The task |
Records follow. Copy every line with "This".

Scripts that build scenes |
-- Begin --

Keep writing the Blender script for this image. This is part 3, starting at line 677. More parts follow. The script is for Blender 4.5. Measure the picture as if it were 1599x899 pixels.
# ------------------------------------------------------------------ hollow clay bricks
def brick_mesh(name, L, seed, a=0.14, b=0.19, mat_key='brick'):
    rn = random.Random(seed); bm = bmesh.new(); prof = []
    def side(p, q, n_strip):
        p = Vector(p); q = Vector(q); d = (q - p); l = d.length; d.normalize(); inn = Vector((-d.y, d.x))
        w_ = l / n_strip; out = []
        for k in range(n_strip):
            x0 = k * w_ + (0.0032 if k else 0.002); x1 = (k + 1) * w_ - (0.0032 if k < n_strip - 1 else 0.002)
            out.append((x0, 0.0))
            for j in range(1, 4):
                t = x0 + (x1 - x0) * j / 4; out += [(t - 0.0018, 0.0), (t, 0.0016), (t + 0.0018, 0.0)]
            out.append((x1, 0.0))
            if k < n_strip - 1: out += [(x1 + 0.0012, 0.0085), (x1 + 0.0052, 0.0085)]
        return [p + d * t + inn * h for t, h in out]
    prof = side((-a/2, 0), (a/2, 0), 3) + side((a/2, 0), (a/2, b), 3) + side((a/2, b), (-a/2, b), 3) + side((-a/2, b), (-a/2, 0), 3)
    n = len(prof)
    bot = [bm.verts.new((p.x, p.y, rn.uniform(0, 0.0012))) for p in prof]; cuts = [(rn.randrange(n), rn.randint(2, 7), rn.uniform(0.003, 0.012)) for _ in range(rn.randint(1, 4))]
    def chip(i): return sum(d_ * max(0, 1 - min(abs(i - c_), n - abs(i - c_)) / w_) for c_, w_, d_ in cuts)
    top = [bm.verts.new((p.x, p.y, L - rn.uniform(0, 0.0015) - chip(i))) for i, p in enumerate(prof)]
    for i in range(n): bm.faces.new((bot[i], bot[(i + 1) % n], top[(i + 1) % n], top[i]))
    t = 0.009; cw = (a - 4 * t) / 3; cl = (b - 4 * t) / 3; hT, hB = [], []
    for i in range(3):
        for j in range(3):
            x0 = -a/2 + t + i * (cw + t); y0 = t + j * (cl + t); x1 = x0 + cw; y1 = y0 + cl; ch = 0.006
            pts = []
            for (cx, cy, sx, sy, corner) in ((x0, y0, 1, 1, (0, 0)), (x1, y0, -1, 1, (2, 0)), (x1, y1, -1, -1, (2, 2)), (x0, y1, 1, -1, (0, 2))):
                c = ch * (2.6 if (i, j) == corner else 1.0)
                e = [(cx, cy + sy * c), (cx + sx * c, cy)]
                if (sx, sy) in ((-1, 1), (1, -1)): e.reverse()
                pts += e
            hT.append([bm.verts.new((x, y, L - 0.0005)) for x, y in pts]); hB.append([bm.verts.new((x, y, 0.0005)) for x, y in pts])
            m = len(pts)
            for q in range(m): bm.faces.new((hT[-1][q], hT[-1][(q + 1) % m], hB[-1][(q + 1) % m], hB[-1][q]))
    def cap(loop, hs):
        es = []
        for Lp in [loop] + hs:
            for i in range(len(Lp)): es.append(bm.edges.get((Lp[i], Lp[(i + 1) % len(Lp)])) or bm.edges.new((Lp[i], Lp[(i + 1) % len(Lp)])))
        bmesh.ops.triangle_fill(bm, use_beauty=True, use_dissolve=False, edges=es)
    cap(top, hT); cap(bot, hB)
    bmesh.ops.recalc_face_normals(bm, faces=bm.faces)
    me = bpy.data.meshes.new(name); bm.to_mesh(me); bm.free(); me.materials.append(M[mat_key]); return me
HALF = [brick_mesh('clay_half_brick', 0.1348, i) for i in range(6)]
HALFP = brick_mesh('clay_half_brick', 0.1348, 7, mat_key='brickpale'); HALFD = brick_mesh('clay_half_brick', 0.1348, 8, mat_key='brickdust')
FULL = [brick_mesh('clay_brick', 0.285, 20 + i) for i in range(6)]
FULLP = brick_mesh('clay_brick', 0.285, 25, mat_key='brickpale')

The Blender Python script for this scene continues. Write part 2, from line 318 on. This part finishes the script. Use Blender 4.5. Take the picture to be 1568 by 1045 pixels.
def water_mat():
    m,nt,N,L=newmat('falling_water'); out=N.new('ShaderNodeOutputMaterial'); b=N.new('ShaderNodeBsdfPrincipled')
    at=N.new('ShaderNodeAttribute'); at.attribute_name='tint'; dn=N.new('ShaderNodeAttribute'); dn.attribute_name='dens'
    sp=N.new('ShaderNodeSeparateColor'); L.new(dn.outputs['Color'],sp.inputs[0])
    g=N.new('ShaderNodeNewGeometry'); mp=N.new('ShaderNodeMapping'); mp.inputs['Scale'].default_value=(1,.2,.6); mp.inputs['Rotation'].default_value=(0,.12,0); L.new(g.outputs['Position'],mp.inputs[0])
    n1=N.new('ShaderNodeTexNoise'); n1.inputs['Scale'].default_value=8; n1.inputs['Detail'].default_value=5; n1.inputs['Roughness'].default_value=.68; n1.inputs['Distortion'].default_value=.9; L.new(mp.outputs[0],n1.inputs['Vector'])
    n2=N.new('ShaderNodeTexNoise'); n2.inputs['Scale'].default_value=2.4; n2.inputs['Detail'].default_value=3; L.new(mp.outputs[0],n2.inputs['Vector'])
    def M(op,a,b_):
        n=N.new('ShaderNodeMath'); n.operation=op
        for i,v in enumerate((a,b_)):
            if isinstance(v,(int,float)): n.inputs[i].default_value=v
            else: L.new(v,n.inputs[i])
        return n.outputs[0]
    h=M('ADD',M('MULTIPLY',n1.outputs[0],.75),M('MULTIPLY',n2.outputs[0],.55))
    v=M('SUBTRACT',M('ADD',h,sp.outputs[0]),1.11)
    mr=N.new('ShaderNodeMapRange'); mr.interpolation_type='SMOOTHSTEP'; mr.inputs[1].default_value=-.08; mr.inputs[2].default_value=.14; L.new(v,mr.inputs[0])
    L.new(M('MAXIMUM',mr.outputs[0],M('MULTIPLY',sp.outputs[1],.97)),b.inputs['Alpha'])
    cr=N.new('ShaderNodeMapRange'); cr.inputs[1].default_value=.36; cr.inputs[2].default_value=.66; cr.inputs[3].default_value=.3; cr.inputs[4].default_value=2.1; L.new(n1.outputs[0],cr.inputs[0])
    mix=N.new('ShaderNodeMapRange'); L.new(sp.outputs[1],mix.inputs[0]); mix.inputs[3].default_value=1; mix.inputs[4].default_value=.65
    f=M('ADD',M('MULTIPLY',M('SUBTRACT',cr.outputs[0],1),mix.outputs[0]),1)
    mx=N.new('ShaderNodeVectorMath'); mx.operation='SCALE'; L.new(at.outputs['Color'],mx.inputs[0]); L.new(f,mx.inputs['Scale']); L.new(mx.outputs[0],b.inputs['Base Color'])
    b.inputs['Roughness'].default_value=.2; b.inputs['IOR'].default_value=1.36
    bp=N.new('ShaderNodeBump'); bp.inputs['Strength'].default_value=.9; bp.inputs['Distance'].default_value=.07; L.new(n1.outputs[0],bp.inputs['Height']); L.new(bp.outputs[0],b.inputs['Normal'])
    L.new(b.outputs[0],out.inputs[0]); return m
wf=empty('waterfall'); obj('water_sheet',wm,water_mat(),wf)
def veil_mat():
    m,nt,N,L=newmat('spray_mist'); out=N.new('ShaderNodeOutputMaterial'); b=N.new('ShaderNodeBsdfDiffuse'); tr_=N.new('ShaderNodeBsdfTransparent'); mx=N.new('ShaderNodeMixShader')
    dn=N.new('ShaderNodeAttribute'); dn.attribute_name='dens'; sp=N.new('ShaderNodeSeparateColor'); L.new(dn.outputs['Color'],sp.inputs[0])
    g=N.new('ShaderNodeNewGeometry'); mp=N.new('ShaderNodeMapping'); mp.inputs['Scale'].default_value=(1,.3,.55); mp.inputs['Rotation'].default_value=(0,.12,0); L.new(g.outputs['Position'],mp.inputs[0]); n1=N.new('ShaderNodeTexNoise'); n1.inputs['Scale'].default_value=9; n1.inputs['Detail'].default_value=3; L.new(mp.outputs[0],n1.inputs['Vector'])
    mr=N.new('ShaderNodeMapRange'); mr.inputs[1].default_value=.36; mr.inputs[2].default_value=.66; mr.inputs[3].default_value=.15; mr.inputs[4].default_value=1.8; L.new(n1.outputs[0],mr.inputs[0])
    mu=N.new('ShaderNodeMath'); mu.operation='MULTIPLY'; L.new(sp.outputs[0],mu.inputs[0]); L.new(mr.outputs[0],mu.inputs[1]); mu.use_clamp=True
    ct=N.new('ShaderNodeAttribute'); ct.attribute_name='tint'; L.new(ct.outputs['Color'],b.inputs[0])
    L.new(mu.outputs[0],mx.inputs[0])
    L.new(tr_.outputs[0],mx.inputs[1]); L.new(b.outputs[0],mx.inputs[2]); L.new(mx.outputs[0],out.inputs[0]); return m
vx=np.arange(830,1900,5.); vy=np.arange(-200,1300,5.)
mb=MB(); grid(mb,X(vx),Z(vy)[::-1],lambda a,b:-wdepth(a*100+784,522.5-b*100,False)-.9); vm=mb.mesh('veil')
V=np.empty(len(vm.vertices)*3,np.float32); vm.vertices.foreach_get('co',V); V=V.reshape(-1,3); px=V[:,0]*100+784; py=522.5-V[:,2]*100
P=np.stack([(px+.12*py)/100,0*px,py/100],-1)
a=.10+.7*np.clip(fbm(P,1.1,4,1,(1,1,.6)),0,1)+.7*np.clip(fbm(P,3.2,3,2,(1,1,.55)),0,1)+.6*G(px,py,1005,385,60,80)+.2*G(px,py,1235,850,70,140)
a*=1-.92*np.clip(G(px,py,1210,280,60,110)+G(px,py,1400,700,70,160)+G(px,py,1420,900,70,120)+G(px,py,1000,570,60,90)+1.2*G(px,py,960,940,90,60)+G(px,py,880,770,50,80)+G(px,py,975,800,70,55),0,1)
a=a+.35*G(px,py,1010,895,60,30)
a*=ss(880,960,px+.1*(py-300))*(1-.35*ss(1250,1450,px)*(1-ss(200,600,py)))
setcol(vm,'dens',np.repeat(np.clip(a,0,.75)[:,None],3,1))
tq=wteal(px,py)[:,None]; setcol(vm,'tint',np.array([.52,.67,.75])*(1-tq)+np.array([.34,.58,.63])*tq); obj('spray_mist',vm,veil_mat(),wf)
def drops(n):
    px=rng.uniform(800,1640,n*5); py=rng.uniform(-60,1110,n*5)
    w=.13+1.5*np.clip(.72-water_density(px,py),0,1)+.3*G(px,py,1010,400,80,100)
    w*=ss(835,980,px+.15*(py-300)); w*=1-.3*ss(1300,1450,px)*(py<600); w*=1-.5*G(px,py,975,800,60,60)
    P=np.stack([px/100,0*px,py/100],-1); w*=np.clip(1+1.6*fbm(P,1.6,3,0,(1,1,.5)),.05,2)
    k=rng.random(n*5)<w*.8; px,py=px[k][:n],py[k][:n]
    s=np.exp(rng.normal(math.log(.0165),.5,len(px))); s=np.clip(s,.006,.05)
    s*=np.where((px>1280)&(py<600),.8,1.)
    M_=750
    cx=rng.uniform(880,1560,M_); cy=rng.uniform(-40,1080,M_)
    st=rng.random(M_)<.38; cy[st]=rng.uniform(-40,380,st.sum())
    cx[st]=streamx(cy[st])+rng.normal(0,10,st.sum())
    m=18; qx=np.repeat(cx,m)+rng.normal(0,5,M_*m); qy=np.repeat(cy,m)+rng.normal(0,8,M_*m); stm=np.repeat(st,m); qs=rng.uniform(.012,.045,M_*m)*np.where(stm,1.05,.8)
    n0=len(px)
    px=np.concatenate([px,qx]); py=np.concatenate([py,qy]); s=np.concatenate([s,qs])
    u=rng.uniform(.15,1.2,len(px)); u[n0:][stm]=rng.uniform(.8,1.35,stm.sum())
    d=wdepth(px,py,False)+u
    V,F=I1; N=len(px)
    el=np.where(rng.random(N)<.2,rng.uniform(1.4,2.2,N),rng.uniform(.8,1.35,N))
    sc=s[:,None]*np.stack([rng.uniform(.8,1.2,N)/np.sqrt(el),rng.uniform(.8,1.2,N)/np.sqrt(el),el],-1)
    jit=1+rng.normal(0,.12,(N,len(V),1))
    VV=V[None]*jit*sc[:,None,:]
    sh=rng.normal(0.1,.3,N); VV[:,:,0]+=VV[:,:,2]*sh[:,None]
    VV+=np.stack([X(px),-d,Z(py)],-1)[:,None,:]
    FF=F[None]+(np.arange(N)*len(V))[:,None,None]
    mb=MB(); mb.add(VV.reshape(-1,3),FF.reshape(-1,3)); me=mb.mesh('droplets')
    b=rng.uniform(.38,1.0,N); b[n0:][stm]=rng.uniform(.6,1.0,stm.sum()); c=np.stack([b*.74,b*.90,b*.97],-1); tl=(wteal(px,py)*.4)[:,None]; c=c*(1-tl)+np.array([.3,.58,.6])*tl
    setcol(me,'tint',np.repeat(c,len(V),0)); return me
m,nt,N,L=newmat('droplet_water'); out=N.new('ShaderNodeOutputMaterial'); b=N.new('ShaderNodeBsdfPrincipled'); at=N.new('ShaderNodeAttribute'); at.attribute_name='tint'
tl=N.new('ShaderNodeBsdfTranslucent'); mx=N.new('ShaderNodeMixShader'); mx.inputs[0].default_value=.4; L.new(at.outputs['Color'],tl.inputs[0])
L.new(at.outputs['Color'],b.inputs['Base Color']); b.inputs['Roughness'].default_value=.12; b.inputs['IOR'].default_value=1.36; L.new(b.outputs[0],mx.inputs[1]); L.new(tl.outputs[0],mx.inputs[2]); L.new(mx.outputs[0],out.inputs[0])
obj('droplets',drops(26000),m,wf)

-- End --

Finished task |
Keep writing the Blender script for this image. This is part 3, starting at line 677. More parts follow. The script is for Blender 4.5. Measure the picture as if it were 1599x899 pixels.
The Blender Python script for this scene continues. Write part 2, from line 318 on. This part finishes the script. Use Blender 4.5. Take the picture to be 1568 by 1045 pixels.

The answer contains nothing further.